Saturday, October 10, 2015

Paul Ryan: Memories of Con Jobs Past

As past posts make clear, I view Paul Ryan as a liar and hypocrite, especially when it comes to his feigned allegiance to Christian values even as he restlessly presses the GOP's reverse Robin Hood agenda. Now, with the increasingly insane Republican Party in disarray, some are seeing Ryan as the white knight needed to same the GOP from its self-wrought chaos.  Sadly, too many in the media continue to call Ryan out for what he really is: a con man.  Paul Krugman, fortunately,  doesn't display such reticence.  Here are highlights from his spot on column in the New York Times:

As the Paul Ryan clamor gets louder, a public service reminder: he’s a con man.

I don’t mean that I disagree with his policy ideas, although I do. I mean that his reputation as a serious thinker is based on deception, both about what he has actually proposed and how it has or hasn’t been vetted.

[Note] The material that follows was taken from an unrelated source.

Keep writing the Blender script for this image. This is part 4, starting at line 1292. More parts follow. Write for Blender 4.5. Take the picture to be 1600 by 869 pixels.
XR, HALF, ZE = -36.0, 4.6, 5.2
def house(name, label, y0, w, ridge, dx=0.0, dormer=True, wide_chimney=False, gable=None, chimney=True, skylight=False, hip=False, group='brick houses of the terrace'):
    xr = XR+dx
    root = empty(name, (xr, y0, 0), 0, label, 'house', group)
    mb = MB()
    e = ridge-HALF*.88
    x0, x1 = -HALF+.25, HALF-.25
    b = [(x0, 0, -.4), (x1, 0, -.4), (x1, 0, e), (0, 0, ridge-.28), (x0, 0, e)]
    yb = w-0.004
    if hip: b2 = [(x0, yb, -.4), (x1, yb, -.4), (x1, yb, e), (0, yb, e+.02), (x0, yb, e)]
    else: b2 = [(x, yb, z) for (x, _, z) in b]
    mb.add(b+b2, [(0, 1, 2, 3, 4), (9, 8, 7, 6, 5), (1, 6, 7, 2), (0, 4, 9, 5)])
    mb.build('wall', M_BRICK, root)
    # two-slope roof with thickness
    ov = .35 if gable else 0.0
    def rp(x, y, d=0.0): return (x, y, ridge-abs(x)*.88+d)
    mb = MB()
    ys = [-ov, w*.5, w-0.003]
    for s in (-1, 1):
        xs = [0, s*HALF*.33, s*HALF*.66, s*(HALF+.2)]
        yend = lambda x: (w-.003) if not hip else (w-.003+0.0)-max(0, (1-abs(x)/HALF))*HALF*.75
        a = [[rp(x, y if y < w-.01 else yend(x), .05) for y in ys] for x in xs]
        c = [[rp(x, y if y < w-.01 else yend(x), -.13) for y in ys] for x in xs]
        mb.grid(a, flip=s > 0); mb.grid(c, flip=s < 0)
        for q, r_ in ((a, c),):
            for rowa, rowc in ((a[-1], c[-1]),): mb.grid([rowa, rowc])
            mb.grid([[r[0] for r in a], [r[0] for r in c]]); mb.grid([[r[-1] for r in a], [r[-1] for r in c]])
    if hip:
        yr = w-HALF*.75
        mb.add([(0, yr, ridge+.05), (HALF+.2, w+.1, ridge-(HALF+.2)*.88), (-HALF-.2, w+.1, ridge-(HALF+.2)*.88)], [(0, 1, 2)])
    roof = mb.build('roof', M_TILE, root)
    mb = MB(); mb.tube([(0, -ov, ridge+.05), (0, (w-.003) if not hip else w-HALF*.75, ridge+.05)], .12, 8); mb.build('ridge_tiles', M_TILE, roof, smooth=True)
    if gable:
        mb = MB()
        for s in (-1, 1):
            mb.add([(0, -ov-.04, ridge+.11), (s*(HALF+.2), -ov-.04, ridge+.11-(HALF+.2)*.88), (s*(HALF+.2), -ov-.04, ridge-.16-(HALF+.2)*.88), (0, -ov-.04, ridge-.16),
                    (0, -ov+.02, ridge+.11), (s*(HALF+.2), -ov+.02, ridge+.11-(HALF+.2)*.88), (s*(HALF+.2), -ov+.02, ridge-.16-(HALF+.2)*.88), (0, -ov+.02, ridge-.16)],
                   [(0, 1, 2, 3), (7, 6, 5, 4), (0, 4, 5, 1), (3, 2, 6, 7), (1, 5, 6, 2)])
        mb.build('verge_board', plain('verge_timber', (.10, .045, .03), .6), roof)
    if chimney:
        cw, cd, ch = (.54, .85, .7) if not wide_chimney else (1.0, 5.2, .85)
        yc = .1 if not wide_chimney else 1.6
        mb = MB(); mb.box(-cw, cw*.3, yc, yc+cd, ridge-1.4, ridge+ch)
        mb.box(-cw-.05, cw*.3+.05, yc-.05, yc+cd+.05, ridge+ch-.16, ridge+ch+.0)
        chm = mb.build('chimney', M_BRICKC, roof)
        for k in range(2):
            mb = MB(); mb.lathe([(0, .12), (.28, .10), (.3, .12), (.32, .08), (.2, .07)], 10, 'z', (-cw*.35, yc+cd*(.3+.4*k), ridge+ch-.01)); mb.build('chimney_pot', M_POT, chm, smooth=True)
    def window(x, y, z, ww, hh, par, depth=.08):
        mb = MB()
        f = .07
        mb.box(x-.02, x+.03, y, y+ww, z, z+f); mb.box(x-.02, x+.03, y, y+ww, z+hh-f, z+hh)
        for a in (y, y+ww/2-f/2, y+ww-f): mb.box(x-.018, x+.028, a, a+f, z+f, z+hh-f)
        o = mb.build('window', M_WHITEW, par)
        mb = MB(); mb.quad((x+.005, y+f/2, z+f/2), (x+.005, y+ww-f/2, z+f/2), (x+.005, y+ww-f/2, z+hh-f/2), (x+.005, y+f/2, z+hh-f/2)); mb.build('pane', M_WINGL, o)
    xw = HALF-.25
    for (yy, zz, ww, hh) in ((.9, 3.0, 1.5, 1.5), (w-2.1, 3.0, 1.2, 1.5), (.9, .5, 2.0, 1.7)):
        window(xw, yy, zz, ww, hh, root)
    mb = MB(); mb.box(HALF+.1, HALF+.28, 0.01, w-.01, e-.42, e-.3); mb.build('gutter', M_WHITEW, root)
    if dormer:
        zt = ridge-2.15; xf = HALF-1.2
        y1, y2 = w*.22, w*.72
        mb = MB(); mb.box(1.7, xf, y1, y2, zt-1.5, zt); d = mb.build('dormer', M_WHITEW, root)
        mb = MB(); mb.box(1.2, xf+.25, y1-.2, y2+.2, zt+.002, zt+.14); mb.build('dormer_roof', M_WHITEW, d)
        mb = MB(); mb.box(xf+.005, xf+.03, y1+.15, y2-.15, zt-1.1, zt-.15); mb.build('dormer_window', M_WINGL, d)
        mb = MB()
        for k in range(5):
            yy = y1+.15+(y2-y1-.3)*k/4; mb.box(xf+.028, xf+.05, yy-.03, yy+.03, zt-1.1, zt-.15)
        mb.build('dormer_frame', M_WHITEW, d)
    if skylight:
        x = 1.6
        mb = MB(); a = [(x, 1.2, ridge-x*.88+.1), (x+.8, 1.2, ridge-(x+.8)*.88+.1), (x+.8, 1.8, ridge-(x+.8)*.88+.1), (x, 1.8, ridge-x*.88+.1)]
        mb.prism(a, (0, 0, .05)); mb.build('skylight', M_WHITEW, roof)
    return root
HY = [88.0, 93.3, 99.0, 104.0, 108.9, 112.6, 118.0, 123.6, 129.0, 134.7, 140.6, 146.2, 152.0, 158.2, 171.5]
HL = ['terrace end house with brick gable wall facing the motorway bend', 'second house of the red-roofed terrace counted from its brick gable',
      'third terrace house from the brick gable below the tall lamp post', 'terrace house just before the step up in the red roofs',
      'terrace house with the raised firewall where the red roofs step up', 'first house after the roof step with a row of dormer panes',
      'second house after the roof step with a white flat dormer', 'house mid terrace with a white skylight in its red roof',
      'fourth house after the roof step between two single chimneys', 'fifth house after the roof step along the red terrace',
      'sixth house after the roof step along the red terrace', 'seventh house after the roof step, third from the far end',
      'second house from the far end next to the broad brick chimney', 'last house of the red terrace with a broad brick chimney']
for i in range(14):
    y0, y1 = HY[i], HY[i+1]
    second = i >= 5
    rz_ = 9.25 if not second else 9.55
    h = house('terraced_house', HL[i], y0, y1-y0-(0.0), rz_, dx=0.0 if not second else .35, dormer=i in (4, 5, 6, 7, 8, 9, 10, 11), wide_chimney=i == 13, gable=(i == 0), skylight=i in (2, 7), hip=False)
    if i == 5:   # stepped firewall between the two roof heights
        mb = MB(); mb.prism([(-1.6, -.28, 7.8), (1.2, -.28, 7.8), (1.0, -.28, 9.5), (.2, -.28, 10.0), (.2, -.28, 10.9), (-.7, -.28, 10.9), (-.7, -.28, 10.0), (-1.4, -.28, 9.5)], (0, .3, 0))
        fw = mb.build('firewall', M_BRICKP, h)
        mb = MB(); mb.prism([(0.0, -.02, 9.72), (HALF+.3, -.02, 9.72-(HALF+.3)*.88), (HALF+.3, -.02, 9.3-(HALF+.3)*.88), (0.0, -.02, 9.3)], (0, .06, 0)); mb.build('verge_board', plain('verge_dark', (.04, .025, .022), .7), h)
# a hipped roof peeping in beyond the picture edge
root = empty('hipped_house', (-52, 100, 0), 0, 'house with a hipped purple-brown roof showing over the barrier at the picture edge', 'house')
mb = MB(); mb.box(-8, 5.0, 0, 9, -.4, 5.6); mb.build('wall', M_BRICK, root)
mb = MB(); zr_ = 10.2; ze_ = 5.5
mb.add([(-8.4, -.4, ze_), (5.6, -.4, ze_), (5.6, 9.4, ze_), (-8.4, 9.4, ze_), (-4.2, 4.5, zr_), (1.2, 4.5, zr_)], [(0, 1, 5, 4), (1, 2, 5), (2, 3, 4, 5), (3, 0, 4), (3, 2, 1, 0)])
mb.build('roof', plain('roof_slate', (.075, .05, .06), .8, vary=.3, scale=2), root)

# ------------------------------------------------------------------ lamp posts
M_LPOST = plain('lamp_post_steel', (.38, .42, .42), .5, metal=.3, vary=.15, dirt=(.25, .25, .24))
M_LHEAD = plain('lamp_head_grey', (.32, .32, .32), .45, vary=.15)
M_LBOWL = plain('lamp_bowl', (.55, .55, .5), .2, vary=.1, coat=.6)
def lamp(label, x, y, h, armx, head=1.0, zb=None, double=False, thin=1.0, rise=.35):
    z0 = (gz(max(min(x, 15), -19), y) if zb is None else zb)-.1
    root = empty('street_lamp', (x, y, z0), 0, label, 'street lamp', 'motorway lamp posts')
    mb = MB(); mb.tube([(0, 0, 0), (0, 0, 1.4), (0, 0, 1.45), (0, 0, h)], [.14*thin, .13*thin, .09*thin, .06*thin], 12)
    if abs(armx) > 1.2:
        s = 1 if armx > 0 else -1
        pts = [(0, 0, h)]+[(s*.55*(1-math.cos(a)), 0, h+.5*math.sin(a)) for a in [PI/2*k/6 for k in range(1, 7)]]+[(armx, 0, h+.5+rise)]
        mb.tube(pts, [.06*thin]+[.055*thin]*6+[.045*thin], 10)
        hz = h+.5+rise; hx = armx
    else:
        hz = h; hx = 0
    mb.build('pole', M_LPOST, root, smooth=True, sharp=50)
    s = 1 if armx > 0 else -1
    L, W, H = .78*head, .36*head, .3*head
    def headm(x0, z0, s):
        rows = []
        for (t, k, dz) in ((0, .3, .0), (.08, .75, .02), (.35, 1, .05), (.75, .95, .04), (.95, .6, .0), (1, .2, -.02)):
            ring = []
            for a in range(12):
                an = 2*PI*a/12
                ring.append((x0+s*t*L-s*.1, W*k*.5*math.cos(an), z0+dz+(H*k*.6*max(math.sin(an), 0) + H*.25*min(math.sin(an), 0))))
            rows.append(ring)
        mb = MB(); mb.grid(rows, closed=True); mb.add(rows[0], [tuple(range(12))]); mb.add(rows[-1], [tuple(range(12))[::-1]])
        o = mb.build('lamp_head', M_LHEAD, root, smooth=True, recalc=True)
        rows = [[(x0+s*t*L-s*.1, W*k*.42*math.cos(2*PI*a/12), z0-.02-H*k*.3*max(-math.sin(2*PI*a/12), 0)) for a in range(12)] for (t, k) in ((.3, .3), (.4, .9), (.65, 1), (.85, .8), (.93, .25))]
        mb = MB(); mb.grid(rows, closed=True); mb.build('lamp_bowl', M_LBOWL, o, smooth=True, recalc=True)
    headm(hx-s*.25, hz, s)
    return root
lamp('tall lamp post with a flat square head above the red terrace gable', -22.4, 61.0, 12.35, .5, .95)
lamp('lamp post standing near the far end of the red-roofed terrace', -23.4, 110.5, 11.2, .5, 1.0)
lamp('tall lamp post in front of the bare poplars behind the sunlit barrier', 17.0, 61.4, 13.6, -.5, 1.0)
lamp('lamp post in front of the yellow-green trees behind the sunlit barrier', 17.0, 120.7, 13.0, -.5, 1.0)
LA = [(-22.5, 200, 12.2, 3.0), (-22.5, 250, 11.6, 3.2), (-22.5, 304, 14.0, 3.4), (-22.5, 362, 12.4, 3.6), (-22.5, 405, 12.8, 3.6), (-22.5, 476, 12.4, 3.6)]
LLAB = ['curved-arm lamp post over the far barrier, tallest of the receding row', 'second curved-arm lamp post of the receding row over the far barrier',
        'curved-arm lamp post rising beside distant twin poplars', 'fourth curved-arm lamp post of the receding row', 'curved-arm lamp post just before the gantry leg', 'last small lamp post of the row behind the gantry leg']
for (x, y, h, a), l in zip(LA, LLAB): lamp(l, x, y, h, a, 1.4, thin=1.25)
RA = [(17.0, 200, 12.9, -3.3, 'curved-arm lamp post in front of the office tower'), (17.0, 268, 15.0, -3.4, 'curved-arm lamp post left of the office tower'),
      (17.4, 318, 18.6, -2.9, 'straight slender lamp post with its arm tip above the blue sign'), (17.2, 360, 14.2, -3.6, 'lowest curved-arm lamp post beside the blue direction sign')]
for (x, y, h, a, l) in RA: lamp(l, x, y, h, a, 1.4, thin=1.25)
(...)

Take, for example, the famous “fiscally responsible” budget plan. As I explained way back when, what Ryan did was to present a sort of vague fiscal outline to the Congressional Budget Office that envisioned implausibly large cuts in spending and mysterious increases in revenue, and stipulated for the purpose of the exercise that CBO take those numbers as given. The budget office hinted broadly in its report that it didn’t believe any of it, e.g.:
That combination of other mandatory and discretionary spending was specified to decline from 12 percent of GDP in 2010 to about 6 percent in 2021 and then move in line with the GDP price deflator beginning in 2022, which would generate a further decline relative to GDP. No proposals were specified that would generate that path. [My italics]
Ryan is to budget analysis as Carly Fiorina is to corporate leadership: he’s brilliant at self-promotion, but there’s no hint that he’s actually able to do the job. There is, in particular, no example I know of where he’s actually been right about anything involving budgets or economics, and some remarkable examples — like his inflation screeds — of being completely wrong, and learning nothing from the experience.

So is this really the GOP can do? And the answer, sad to say, is that it probably is.